**WORK REQUIRED:** Your task is to copy the stretch of lines in the records below that begins with the line containing "Write part 3 of" and ends with the line containing "return root", exactly as written, with nothing added.

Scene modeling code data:
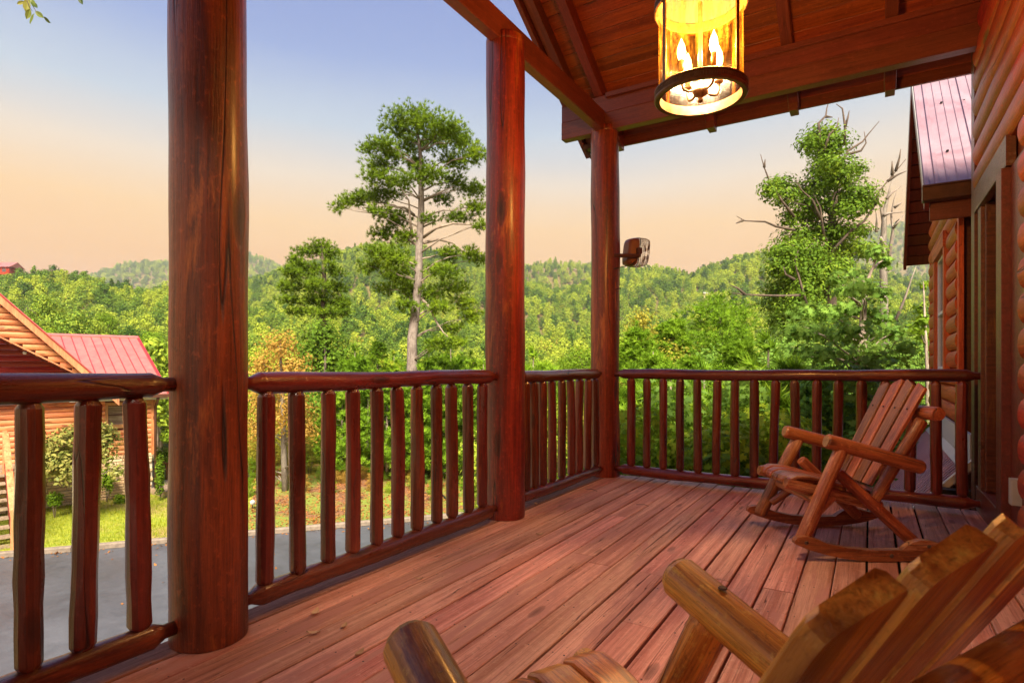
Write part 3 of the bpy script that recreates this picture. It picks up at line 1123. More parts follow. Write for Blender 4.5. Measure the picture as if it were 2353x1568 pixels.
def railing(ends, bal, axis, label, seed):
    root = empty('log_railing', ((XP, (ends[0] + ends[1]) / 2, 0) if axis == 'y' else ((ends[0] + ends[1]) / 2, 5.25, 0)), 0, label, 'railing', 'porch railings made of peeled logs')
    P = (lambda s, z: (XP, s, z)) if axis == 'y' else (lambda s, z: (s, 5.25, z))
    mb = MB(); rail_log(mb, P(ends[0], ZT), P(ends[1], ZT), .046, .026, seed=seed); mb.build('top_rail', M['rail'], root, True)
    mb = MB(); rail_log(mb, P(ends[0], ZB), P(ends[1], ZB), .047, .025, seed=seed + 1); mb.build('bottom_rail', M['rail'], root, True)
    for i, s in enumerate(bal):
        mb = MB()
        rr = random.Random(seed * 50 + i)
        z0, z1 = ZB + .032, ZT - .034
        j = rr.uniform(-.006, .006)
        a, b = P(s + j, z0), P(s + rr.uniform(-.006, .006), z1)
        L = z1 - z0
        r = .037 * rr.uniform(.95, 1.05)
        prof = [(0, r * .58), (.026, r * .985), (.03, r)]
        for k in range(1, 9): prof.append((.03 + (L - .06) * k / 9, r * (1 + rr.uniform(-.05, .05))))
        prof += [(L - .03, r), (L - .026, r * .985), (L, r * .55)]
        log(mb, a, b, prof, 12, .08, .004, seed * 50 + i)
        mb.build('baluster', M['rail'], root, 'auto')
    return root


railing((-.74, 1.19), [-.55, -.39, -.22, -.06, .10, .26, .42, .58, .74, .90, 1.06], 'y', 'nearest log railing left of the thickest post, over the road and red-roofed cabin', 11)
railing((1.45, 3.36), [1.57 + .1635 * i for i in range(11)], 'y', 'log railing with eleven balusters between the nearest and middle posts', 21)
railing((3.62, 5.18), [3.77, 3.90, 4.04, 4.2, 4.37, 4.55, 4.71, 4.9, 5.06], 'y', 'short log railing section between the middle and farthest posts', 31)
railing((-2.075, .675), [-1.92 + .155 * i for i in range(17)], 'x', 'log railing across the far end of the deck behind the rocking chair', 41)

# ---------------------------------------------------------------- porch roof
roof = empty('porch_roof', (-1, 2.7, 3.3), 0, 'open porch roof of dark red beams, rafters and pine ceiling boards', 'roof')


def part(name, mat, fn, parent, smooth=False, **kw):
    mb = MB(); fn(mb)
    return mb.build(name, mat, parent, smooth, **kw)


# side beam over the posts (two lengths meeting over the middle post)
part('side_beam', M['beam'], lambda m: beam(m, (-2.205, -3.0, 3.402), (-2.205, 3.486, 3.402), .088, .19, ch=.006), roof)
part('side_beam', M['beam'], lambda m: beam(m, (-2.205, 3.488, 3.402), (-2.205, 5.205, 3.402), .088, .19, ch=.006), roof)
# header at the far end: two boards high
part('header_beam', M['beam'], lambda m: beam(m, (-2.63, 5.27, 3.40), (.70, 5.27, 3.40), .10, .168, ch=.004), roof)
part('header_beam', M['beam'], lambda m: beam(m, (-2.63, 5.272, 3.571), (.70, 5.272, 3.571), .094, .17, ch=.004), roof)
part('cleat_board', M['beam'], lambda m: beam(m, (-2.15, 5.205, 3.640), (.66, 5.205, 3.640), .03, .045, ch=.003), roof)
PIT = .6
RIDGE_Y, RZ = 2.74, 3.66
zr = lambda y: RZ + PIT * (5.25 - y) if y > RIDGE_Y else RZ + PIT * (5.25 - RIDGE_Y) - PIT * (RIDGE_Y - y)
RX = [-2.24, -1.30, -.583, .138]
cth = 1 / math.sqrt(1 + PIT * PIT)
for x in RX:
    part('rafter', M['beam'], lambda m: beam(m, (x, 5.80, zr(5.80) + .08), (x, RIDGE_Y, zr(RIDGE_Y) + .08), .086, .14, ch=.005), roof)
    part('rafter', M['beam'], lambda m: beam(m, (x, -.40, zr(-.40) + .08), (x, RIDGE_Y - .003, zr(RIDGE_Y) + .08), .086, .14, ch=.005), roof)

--

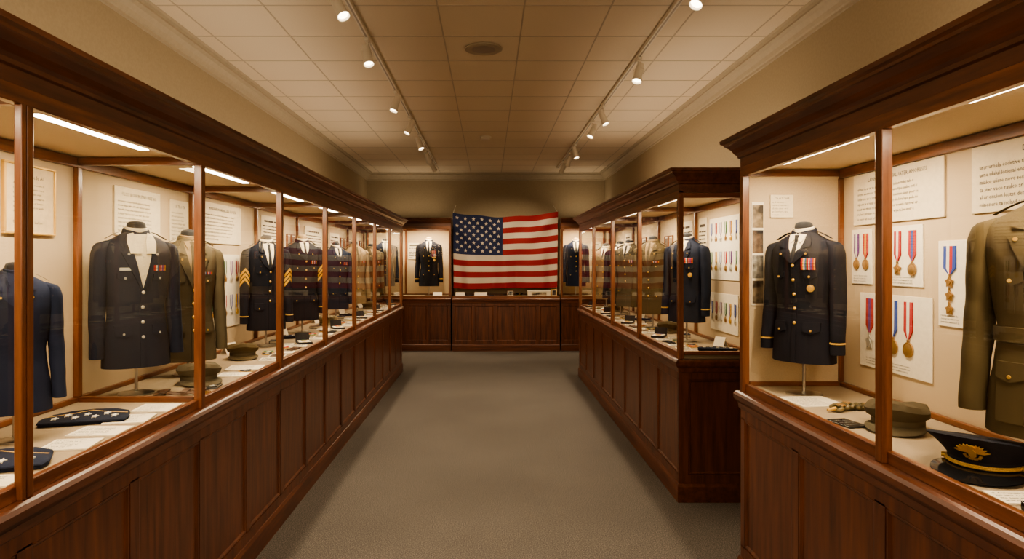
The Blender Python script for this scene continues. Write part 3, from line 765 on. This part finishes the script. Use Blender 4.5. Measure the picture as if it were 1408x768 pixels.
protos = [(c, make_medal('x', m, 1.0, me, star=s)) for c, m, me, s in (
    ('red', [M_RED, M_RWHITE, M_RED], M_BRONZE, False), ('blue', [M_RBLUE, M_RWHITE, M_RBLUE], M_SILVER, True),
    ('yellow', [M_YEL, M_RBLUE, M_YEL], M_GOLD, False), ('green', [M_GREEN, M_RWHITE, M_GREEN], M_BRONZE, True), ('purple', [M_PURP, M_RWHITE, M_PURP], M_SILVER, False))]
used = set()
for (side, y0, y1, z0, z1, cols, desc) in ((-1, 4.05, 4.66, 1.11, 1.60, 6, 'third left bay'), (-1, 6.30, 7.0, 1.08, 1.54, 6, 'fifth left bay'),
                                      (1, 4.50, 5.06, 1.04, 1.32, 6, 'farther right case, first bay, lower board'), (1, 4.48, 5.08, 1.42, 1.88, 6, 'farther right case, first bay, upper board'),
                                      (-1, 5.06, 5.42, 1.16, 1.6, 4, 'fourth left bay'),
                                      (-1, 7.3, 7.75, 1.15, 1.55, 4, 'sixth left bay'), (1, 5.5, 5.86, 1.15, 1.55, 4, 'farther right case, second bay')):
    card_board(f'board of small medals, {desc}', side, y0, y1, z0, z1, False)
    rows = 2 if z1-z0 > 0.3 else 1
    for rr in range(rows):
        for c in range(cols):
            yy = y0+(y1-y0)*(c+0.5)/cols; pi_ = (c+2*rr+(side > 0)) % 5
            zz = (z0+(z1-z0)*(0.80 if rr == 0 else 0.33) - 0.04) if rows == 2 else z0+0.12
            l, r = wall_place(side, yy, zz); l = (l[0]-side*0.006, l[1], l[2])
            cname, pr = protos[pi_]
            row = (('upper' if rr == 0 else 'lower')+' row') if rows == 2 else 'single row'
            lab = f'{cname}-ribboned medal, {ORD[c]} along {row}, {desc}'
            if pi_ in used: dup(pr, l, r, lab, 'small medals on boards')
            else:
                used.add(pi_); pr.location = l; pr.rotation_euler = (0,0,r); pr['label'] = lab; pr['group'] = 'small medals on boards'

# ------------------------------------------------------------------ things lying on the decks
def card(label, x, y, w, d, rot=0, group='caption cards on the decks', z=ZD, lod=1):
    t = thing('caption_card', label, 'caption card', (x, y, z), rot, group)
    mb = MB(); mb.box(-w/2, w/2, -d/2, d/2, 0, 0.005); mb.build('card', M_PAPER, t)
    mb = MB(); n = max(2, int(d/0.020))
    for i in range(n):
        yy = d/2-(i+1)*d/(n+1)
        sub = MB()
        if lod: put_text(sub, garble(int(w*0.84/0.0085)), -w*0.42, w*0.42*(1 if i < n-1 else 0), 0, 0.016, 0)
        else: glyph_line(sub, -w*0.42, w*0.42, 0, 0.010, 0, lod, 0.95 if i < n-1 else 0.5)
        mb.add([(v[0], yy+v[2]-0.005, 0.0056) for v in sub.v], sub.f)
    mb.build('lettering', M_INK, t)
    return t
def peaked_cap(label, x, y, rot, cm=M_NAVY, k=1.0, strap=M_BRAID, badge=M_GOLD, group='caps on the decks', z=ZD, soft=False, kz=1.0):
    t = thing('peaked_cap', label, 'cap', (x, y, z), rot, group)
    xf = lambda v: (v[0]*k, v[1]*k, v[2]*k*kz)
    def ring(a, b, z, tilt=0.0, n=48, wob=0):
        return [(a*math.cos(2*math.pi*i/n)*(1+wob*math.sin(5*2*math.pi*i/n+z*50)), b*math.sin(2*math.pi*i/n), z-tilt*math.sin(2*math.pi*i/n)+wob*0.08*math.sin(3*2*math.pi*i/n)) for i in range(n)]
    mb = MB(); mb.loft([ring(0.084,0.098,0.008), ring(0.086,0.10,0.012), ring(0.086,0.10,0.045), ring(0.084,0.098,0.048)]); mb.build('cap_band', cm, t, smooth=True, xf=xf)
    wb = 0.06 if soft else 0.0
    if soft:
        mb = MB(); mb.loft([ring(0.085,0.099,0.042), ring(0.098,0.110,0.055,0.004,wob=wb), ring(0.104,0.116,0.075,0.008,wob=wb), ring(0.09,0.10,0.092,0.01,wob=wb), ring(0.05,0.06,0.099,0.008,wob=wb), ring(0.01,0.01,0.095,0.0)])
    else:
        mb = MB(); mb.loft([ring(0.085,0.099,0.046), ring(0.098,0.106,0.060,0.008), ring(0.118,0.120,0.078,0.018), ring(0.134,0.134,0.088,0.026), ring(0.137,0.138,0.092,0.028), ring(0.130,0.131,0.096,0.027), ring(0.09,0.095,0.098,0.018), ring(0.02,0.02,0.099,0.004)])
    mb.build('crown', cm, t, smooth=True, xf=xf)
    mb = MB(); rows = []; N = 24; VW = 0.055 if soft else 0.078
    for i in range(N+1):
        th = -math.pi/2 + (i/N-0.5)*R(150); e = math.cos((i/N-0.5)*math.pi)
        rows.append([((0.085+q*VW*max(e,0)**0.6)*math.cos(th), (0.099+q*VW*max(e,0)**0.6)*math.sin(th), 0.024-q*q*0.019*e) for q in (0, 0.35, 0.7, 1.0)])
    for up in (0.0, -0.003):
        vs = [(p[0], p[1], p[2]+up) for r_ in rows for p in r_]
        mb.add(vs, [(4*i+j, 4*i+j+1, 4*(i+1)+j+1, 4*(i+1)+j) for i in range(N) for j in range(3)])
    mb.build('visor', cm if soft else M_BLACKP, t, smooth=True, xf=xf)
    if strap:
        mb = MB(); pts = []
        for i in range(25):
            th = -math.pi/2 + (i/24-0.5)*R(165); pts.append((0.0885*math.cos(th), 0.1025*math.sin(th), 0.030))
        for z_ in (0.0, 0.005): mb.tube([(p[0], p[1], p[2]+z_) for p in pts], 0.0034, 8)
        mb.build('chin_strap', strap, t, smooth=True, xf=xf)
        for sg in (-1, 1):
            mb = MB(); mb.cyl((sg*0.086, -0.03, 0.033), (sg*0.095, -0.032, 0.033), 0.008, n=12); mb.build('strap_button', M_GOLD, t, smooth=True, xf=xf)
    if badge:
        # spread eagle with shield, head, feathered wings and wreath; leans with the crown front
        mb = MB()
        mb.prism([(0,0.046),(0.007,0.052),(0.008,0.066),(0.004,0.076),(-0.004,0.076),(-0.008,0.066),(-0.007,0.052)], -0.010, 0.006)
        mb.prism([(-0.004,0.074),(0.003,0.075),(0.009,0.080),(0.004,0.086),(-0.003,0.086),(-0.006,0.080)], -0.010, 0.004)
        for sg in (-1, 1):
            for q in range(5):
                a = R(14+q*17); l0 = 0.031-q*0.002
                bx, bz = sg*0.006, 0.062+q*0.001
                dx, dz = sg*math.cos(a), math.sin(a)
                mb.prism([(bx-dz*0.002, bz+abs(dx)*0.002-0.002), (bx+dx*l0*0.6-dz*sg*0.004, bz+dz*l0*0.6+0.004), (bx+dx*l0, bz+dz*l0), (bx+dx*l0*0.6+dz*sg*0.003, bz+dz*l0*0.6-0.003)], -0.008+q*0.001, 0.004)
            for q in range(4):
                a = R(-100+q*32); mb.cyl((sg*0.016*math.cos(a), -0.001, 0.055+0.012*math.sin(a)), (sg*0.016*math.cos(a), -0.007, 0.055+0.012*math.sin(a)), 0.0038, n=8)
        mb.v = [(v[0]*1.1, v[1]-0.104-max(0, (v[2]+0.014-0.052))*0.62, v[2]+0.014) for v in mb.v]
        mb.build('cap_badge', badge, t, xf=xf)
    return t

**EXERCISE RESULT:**
Write part 3 of the bpy script that recreates this picture. It picks up at line 1123. More parts follow. Write for Blender 4.5. Measure the picture as if it were 2353x1568 pixels.
def railing(ends, bal, axis, label, seed):
    root = empty('log_railing', ((XP, (ends[0] + ends[1]) / 2, 0) if axis == 'y' else ((ends[0] + ends[1]) / 2, 5.25, 0)), 0, label, 'railing', 'porch railings made of peeled logs')
    P = (lambda s, z: (XP, s, z)) if axis == 'y' else (lambda s, z: (s, 5.25, z))
    mb = MB(); rail_log(mb, P(ends[0], ZT), P(ends[1], ZT), .046, .026, seed=seed); mb.build('top_rail', M['rail'], root, True)
    mb = MB(); rail_log(mb, P(ends[0], ZB), P(ends[1], ZB), .047, .025, seed=seed + 1); mb.build('bottom_rail', M['rail'], root, True)
    for i, s in enumerate(bal):
        mb = MB()
        rr = random.Random(seed * 50 + i)
        z0, z1 = ZB + .032, ZT - .034
        j = rr.uniform(-.006, .006)
        a, b = P(s + j, z0), P(s + rr.uniform(-.006, .006), z1)
        L = z1 - z0
        r = .037 * rr.uniform(.95, 1.05)
        prof = [(0, r * .58), (.026, r * .985), (.03, r)]
        for k in range(1, 9): prof.append((.03 + (L - .06) * k / 9, r * (1 + rr.uniform(-.05, .05))))
        prof += [(L - .03, r), (L - .026, r * .985), (L, r * .55)]
        log(mb, a, b, prof, 12, .08, .004, seed * 50 + i)
        mb.build('baluster', M['rail'], root, 'auto')
    return root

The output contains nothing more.